#### [Aim]
In the listing that follows, retype every line from the first through the one containing "m.build('crank_motor', M_BLACKSTEEL, h1)". Pictures are to be left out.

Scene modeling code data:
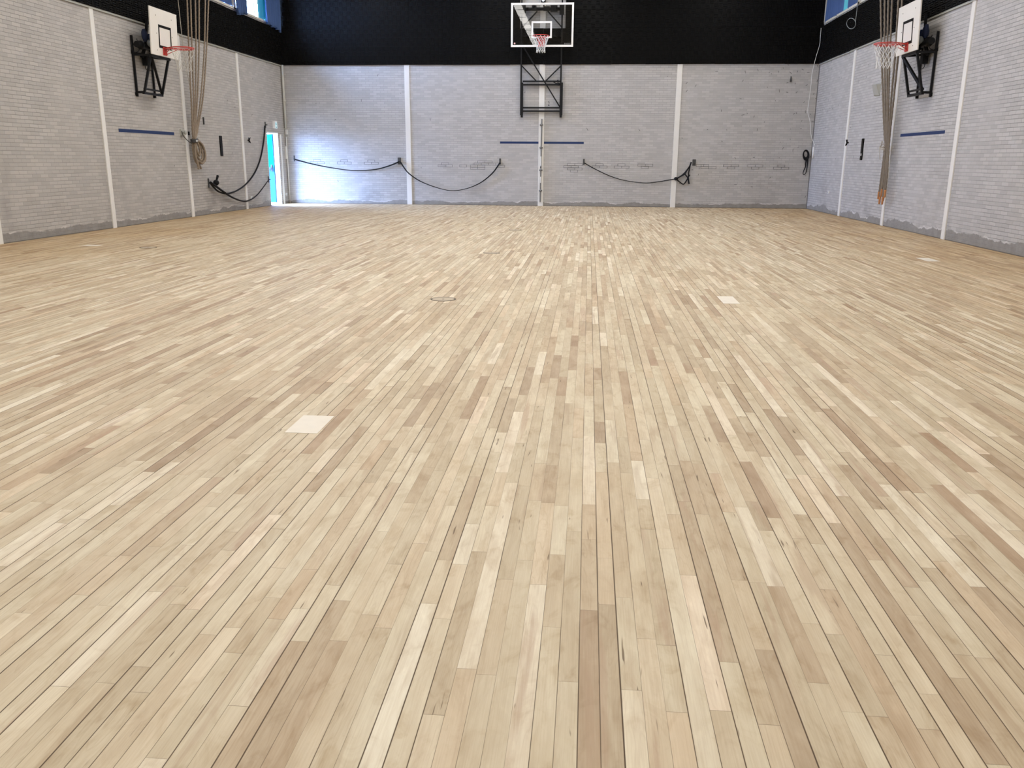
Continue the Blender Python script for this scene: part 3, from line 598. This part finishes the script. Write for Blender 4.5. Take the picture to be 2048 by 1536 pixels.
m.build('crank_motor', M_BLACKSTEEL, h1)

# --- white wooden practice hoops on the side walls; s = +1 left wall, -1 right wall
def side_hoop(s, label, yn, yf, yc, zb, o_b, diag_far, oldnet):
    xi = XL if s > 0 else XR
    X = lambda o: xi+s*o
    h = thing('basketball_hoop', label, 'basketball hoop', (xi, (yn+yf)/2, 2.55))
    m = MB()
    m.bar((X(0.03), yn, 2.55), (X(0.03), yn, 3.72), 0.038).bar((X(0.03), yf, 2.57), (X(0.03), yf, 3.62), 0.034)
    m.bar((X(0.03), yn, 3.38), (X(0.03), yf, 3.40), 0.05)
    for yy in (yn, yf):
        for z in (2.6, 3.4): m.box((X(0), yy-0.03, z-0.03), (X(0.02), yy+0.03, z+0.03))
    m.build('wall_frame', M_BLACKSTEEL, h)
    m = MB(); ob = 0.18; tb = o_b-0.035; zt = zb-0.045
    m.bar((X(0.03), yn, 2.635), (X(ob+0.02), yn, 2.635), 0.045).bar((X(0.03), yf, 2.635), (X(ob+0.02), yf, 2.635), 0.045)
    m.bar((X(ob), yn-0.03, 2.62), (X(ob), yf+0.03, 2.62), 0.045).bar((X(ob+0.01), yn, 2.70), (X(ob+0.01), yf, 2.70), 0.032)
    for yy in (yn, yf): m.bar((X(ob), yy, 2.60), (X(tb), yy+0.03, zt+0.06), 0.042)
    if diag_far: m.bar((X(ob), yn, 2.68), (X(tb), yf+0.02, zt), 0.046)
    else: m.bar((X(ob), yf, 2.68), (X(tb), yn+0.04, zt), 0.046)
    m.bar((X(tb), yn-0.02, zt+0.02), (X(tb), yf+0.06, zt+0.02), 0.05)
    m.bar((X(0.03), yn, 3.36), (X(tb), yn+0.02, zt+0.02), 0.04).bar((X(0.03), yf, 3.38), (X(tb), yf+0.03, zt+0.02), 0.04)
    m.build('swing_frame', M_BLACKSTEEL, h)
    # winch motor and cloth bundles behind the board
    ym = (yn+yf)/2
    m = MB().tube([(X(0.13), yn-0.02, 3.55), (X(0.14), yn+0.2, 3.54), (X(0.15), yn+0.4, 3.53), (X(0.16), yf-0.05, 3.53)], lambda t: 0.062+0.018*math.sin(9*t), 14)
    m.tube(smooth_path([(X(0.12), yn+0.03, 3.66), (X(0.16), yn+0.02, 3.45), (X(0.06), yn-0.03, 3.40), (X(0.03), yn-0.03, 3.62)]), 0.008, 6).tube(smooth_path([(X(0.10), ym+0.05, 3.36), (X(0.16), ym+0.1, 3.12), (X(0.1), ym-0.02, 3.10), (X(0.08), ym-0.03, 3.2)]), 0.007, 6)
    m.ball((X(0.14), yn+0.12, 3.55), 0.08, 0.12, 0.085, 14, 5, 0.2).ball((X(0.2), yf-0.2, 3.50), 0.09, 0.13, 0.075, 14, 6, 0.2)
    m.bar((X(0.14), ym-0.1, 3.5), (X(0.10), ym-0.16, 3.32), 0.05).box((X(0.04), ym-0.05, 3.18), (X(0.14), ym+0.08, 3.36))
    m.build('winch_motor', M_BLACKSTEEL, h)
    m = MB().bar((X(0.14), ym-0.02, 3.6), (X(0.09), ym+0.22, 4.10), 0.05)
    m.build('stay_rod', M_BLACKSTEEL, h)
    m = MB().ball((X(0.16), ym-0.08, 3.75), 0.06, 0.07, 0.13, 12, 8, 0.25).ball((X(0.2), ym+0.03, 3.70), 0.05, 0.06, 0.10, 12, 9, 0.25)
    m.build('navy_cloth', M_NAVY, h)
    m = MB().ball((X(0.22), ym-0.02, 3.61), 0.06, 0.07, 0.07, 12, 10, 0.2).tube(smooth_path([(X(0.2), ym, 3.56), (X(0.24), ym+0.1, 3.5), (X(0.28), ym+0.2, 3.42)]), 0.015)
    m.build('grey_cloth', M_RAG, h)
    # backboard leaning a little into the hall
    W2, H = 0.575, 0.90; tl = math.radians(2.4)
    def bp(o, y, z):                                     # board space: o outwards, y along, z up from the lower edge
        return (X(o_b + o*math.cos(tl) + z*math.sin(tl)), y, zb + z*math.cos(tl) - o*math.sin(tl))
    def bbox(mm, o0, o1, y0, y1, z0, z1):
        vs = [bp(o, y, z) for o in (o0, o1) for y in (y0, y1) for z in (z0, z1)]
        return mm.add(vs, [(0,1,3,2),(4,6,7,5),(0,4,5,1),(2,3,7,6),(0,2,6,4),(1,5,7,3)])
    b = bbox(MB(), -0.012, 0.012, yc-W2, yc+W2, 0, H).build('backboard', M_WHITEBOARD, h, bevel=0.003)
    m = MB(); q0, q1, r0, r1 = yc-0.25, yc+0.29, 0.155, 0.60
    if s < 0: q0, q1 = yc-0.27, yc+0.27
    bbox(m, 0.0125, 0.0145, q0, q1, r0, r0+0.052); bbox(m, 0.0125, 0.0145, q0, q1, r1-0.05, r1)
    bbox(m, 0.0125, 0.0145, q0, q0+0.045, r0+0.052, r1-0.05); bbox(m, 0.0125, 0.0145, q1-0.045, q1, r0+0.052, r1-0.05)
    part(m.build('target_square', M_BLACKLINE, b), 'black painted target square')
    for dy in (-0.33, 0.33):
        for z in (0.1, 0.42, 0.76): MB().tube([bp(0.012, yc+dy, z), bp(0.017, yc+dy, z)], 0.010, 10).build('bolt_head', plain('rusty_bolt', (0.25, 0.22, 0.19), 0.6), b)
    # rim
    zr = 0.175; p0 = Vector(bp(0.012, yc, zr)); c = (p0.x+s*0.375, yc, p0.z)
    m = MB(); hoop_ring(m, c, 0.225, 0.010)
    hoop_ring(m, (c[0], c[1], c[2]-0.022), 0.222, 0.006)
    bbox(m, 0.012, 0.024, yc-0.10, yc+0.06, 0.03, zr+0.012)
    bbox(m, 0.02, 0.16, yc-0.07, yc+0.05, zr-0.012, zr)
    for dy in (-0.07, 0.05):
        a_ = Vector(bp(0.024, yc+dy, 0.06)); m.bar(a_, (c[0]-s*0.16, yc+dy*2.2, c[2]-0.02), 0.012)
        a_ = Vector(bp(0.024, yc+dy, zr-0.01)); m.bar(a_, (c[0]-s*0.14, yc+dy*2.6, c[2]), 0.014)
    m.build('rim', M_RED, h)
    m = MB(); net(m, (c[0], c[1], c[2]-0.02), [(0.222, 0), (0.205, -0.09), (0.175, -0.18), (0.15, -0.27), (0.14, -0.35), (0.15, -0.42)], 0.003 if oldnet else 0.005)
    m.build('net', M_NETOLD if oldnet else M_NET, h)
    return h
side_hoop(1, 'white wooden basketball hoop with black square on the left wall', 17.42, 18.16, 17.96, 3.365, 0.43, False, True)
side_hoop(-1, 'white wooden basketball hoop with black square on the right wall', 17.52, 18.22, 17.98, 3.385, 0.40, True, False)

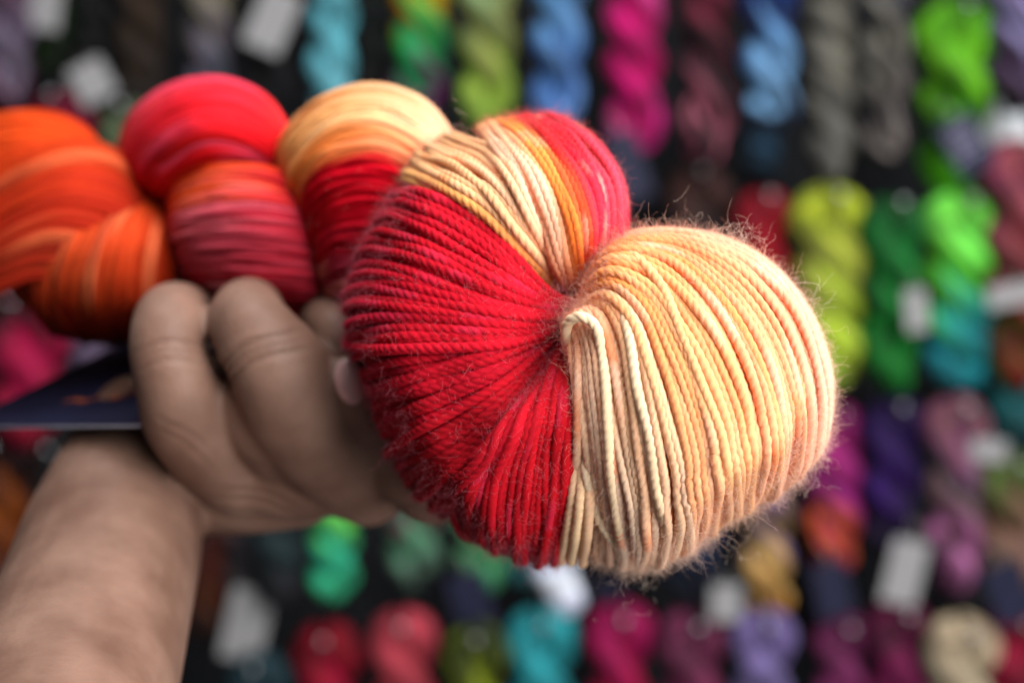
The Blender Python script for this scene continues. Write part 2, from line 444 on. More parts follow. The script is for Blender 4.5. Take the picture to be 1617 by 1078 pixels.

#### [Response to this task]
Continue the Blender Python script for this scene: part 3, from line 598. This part finishes the script. Write for Blender 4.5. Take the picture to be 2048 by 1536 pixels.
m.build('crank_motor', M_BLACKSTEEL, h1)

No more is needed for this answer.